The value of the Terra coin fell by over 99% and sent shockwaves through the cryptocurrency market. Terra was previously ranked among the top 10 highest valued cryptos but it saw its value plummet below $1 on Wednesday. This led the market cap of Terra to slump from $45 billion to below $5 billion in just a handful of days.
It’s a bitter fall from grace for Terra as the coin had previously been valued at nearly $120 in April, but the algorithm behind the so-called stablecoin failed to keep its price fixed. This caused investors to rush in and try and liquidate their assets and bedlam hit the crypto markets causing massive falls for other coins like Luna and Tether.
Even Bitcoin saw its value fall by over 10% taking the coin down to below $27,000 – its worst trading value in over a year and a half. Plus with Ethereum also taking a massive hit, the overall damage to the global crypto market is thought to be around $200 billion. The end result was that many of the world’s largest crypto exchanges were left with little option but to suspend the withdrawal of various digital coins.
The dramatic fall from grace for Terra has raised big questions about whether these stablecoins actually work.
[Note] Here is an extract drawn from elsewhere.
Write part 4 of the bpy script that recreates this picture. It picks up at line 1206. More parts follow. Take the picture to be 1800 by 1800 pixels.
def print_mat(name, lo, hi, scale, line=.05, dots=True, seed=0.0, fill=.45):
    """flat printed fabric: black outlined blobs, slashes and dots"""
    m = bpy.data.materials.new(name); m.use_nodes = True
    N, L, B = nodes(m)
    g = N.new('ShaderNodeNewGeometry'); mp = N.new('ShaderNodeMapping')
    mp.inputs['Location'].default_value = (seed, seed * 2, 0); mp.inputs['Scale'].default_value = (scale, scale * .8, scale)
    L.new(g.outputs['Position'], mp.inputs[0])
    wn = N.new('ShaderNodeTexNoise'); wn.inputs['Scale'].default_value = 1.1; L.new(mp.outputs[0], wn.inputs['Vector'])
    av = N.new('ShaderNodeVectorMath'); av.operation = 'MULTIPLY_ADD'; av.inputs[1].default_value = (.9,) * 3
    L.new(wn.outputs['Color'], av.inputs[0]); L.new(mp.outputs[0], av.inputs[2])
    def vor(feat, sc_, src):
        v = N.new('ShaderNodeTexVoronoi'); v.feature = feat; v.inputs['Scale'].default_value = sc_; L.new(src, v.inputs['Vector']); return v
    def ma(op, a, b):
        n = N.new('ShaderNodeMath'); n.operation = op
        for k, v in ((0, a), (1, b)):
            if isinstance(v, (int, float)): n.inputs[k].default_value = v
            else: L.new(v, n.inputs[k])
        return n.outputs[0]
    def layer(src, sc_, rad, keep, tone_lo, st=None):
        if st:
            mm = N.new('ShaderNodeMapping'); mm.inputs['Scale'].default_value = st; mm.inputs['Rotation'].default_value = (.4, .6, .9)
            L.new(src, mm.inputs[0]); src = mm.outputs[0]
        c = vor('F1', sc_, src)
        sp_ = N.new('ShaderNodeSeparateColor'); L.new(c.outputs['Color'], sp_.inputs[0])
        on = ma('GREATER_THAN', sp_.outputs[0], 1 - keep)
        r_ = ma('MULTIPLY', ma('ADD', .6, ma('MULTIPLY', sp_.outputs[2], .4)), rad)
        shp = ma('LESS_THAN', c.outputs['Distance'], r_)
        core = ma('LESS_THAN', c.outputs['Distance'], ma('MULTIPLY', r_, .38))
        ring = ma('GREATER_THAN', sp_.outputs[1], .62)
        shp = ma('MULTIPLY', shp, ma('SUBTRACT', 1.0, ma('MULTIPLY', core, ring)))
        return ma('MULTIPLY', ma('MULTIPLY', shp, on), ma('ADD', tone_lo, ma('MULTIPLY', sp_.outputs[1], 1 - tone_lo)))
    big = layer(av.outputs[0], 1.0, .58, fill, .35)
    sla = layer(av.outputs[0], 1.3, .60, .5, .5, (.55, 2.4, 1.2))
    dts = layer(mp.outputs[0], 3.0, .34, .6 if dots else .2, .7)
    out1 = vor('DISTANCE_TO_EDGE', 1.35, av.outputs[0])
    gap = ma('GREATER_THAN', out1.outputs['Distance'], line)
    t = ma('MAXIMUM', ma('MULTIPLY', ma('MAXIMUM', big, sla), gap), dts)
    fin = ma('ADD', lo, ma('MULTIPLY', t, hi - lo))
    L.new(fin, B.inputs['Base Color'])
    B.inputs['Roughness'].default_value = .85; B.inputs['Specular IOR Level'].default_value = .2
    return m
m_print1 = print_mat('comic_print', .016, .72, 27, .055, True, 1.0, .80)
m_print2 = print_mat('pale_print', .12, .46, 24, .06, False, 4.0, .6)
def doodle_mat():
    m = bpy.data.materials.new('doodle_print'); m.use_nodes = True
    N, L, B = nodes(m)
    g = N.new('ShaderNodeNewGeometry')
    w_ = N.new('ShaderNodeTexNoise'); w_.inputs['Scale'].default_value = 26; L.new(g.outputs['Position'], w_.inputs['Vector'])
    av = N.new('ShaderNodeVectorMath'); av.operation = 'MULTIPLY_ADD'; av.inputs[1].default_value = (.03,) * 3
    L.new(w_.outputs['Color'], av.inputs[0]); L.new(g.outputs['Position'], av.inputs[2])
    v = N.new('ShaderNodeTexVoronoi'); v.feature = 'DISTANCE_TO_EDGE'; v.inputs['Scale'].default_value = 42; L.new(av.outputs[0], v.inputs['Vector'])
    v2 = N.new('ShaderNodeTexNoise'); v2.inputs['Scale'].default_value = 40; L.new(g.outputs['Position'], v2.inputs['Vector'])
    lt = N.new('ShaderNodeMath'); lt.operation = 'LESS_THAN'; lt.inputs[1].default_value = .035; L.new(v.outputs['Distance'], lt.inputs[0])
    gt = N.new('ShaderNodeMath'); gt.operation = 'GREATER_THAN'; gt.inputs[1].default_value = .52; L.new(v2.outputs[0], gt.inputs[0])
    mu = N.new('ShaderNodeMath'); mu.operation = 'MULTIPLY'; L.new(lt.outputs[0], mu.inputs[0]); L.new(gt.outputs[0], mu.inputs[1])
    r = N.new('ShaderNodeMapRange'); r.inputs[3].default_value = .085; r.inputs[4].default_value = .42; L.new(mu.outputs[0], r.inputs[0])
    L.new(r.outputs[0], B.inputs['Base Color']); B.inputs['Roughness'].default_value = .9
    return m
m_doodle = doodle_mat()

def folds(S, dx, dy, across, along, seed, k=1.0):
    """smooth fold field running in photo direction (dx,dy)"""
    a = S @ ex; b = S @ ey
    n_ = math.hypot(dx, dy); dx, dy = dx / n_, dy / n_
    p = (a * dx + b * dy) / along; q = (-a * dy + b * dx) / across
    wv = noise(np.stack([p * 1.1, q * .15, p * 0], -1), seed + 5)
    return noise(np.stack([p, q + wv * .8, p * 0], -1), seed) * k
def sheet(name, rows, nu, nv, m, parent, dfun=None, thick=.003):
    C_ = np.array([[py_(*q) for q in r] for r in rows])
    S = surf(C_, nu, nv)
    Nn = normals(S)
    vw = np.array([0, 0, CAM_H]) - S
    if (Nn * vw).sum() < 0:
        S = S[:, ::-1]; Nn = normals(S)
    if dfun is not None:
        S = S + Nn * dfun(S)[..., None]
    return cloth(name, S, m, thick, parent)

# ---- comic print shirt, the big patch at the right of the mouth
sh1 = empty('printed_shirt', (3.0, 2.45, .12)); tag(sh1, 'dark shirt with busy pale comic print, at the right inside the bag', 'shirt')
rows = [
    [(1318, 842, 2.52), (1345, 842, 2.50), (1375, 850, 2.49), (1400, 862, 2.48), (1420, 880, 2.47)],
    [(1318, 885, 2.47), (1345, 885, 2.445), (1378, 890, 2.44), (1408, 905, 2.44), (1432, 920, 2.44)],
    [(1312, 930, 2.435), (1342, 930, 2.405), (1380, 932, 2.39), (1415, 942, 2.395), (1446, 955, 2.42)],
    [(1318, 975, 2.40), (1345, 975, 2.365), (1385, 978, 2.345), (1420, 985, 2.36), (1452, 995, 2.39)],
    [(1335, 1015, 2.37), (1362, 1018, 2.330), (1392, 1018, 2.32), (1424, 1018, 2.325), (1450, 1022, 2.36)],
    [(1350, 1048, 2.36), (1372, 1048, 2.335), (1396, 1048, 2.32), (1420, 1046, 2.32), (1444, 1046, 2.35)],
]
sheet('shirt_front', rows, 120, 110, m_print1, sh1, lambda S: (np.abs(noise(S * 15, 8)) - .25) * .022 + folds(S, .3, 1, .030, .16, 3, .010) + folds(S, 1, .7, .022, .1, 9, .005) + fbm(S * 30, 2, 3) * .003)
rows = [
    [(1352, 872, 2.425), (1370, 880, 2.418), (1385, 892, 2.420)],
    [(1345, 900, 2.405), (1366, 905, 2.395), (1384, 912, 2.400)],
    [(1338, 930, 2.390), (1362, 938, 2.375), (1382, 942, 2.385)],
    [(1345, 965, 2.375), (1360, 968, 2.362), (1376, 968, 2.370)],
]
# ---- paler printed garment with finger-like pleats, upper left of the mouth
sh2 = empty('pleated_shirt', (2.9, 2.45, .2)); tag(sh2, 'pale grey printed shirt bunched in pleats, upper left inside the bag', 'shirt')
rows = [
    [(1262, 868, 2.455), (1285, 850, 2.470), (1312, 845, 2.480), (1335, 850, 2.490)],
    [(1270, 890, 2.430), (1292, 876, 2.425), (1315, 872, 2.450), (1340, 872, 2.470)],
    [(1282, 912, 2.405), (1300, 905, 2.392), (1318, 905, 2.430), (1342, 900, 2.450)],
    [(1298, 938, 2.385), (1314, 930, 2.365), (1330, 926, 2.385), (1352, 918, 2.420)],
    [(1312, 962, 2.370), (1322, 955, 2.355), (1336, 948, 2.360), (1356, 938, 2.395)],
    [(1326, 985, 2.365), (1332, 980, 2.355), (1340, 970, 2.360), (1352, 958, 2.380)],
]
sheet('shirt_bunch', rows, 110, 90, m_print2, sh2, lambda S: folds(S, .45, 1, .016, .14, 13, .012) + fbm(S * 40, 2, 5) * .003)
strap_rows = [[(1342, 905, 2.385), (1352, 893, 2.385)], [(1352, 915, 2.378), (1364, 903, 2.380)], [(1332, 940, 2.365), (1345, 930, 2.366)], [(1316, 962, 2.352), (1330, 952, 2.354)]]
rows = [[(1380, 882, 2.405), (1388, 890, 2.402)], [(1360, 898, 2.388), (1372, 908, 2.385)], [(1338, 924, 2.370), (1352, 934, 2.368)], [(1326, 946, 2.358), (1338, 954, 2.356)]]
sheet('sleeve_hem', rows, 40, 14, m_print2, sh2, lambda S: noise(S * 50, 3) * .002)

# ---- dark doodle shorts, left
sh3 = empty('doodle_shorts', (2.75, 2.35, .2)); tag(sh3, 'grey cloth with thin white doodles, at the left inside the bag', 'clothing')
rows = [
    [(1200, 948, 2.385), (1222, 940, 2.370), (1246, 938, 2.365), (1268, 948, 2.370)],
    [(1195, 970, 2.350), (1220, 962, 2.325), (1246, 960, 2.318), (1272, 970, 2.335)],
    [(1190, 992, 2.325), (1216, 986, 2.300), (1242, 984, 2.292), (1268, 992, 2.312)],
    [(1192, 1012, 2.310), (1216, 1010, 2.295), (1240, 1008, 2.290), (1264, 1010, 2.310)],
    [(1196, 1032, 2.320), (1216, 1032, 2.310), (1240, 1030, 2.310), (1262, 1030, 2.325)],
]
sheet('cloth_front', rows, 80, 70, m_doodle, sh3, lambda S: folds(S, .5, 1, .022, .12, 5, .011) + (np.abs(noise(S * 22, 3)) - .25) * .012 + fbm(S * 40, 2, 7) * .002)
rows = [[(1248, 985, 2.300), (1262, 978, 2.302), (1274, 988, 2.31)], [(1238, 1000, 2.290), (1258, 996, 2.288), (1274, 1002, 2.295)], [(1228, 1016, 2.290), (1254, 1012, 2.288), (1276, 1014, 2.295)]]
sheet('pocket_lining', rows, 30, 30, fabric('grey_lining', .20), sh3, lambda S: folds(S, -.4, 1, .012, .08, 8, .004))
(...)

Stablecoins were introduced in a bid to save cryptocurrencies from the volatility experienced by digital assets such as Bitcoin.
Terra was created to have a fixed value of around $1 and it was hoped to give investors a safe store of value. Like Tether and USD Coin, Terra’s sustainability is based on it having a large reserve of liquid assets that is propped up by a special kind of algorithm that uses smart contracts to effectively print digital money.
Wednesday saw the algorithm behind the Terra coin failing as it simply couldn’t keep up with the flood of investors rushing to withdraw their investments and the failure took the other half of the stablecoin, Luna, with it. Luna works in opposite to Terra and the theory is that if Terra fails, then Luna investors will trade their coins in which would stabilize the market. However, Luna also crashed and saw its value slide from $86 to just $0.86.
It was a shattering blow for the entire concept of stablecoins and does little to assuage fears that these digital assets are little more than a Ponzi scheme. Prior to the crash, various government agencies had been tentatively introducing plans to legislate stablecoins as a legitimate form of payment.
The US Treasury Secretary, Janet Yellen, noted that the collapse of Terra would leave the government with little option but to introduce further regulation to halt the ‘risks to financial stability’.
As such, all eyes are now on other popular stablecoins such as Tether to see whether they could suffer a similar fate as Terra. All of which made for one of the worst days on the crypto markets.